*STATED GOAL*:
Leave out the pictures, and write out exactly the lines from the beginning of the material to the line holding "M['twig'] = simple_mat('twigs', (.15, .11, .09), .9, .3, 6)", that line included, and nothing else.

*DATASET EXTRACT*:
>> BEGIN

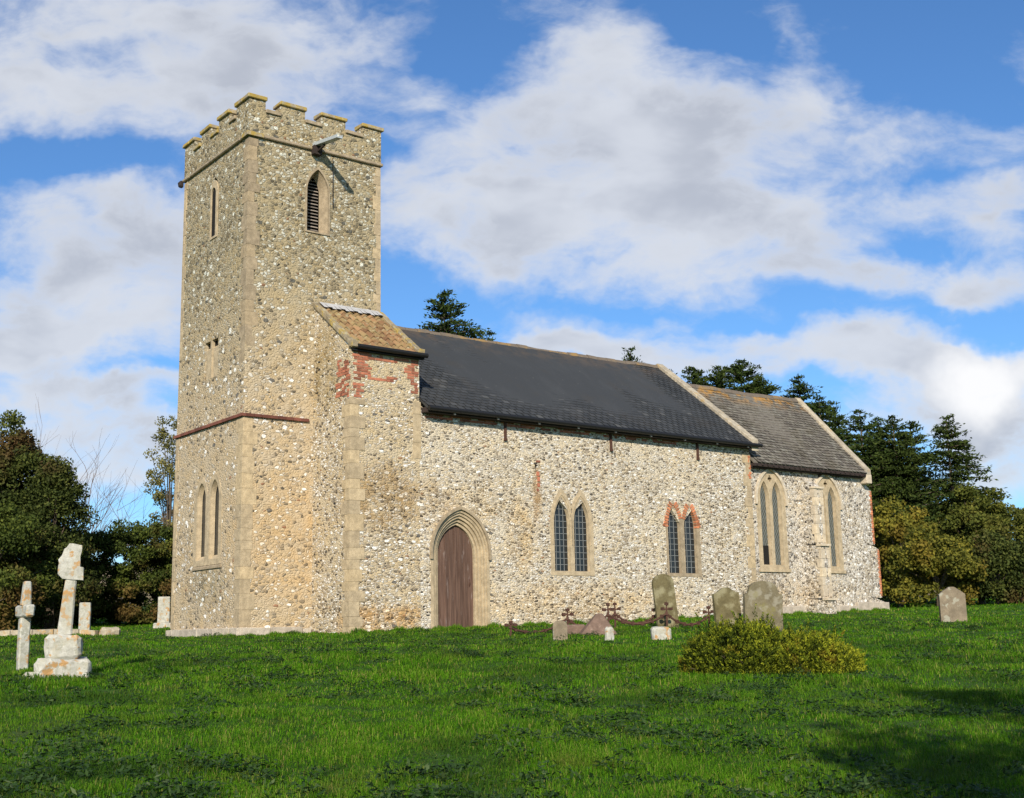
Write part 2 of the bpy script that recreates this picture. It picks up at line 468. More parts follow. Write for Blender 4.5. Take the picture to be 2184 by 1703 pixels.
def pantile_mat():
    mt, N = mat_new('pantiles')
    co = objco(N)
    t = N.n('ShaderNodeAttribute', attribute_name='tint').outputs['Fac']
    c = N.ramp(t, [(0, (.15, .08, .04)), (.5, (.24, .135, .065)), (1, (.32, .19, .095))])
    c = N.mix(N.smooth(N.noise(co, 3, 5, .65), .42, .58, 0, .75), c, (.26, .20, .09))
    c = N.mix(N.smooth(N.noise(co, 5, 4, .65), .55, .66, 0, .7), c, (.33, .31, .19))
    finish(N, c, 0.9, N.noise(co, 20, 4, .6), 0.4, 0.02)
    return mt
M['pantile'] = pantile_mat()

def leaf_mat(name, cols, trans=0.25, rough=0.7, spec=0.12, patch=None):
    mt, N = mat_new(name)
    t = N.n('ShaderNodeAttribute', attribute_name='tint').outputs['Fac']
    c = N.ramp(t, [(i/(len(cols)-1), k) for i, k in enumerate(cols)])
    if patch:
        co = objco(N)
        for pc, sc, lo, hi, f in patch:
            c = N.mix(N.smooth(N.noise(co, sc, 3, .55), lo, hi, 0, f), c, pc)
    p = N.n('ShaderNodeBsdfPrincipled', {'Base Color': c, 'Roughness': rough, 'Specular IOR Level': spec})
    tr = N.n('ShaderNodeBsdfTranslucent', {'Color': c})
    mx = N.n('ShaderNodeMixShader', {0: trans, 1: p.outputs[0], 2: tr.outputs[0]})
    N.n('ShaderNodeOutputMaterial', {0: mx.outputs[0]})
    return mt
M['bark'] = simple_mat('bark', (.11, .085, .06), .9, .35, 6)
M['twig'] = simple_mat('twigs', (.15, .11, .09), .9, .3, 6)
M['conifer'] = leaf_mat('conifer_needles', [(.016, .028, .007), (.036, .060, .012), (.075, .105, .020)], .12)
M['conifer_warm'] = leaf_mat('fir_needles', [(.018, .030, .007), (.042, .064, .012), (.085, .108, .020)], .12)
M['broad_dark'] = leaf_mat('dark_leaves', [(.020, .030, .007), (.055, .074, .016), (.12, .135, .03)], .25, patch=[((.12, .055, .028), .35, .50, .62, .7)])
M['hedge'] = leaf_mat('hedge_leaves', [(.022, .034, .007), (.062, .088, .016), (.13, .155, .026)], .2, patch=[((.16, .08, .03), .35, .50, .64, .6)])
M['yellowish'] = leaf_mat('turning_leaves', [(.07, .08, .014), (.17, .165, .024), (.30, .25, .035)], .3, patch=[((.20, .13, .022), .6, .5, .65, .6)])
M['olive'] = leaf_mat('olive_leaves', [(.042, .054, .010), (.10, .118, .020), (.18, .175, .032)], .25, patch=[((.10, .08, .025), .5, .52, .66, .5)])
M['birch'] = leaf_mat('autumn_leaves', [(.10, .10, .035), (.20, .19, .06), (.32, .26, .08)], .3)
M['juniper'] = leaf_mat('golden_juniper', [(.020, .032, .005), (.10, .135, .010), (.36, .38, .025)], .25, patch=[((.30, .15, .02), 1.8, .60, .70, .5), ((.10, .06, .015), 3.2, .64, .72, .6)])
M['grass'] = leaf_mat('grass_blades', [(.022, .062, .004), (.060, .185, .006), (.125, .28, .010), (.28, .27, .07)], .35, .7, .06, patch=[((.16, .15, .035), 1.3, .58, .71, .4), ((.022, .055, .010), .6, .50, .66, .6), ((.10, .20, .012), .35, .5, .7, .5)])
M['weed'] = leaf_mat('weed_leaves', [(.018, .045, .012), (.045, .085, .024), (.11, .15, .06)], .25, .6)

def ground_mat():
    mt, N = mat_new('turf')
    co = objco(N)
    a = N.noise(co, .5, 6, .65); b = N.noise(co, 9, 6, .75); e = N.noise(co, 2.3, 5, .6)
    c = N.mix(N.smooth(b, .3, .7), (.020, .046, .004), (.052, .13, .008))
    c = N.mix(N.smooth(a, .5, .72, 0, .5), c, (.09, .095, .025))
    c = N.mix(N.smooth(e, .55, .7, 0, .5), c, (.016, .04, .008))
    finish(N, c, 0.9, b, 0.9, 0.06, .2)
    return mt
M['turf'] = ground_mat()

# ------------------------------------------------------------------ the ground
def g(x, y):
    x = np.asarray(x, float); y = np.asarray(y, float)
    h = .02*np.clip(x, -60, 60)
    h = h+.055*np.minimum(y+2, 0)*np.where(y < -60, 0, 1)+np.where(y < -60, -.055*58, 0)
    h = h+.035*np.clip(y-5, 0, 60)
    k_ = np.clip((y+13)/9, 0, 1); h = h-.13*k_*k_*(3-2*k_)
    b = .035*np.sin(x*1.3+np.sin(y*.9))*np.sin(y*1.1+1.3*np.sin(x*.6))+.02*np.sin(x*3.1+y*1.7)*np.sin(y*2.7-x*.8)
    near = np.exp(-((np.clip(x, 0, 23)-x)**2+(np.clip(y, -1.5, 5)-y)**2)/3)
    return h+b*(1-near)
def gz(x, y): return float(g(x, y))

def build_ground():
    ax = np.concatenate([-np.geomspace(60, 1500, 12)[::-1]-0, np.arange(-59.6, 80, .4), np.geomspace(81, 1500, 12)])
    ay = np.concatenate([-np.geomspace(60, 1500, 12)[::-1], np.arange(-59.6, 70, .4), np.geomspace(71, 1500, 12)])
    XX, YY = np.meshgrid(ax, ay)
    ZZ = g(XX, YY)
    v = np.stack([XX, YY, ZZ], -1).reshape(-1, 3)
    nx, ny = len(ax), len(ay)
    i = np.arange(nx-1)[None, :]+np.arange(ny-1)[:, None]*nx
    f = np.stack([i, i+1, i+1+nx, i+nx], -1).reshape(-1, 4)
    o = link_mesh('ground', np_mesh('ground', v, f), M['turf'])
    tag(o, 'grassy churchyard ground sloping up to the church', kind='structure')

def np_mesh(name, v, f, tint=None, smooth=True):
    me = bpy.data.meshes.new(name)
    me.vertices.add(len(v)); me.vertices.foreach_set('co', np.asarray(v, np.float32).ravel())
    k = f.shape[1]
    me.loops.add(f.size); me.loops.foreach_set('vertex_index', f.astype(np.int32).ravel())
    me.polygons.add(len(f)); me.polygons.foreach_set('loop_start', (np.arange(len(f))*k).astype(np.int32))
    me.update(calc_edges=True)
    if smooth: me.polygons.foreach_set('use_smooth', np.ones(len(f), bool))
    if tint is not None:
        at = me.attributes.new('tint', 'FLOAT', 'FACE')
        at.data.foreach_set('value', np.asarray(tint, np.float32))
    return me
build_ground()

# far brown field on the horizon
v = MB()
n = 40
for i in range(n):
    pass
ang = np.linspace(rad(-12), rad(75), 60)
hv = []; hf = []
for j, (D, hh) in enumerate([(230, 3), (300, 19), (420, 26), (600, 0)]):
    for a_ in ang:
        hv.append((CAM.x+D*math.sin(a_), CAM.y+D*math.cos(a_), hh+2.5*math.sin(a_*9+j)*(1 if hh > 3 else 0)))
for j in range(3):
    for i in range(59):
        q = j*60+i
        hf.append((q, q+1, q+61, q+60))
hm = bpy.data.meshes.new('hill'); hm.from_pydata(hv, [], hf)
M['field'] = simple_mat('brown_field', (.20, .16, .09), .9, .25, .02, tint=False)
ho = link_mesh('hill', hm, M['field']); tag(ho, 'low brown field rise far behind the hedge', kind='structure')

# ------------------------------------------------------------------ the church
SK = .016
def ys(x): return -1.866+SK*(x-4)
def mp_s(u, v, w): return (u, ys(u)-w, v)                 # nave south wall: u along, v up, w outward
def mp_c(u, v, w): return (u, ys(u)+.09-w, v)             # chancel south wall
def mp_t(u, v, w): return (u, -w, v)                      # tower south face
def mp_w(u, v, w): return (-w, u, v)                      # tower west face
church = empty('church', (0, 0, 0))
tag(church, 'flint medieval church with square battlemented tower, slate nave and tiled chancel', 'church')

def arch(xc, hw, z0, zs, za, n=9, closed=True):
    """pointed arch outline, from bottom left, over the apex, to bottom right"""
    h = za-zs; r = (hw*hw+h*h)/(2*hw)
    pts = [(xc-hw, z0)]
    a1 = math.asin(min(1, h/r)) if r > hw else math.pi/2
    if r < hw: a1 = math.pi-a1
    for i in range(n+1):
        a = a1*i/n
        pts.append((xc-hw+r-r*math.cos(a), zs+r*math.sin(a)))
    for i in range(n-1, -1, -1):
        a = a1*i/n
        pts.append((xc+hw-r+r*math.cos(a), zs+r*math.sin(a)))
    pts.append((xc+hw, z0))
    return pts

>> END

*RIGHT ANSWER*:
Write part 2 of the bpy script that recreates this picture. It picks up at line 468. More parts follow. Write for Blender 4.5. Take the picture to be 2184 by 1703 pixels.
def pantile_mat():
    mt, N = mat_new('pantiles')
    co = objco(N)
    t = N.n('ShaderNodeAttribute', attribute_name='tint').outputs['Fac']
    c = N.ramp(t, [(0, (.15, .08, .04)), (.5, (.24, .135, .065)), (1, (.32, .19, .095))])
    c = N.mix(N.smooth(N.noise(co, 3, 5, .65), .42, .58, 0, .75), c, (.26, .20, .09))
    c = N.mix(N.smooth(N.noise(co, 5, 4, .65), .55, .66, 0, .7), c, (.33, .31, .19))
    finish(N, c, 0.9, N.noise(co, 20, 4, .6), 0.4, 0.02)
    return mt
M['pantile'] = pantile_mat()

def leaf_mat(name, cols, trans=0.25, rough=0.7, spec=0.12, patch=None):
    mt, N = mat_new(name)
    t = N.n('ShaderNodeAttribute', attribute_name='tint').outputs['Fac']
    c = N.ramp(t, [(i/(len(cols)-1), k) for i, k in enumerate(cols)])
    if patch:
        co = objco(N)
        for pc, sc, lo, hi, f in patch:
            c = N.mix(N.smooth(N.noise(co, sc, 3, .55), lo, hi, 0, f), c, pc)
    p = N.n('ShaderNodeBsdfPrincipled', {'Base Color': c, 'Roughness': rough, 'Specular IOR Level': spec})
    tr = N.n('ShaderNodeBsdfTranslucent', {'Color': c})
    mx = N.n('ShaderNodeMixShader', {0: trans, 1: p.outputs[0], 2: tr.outputs[0]})
    N.n('ShaderNodeOutputMaterial', {0: mx.outputs[0]})
    return mt
M['bark'] = simple_mat('bark', (.11, .085, .06), .9, .35, 6)
M['twig'] = simple_mat('twigs', (.15, .11, .09), .9, .3, 6)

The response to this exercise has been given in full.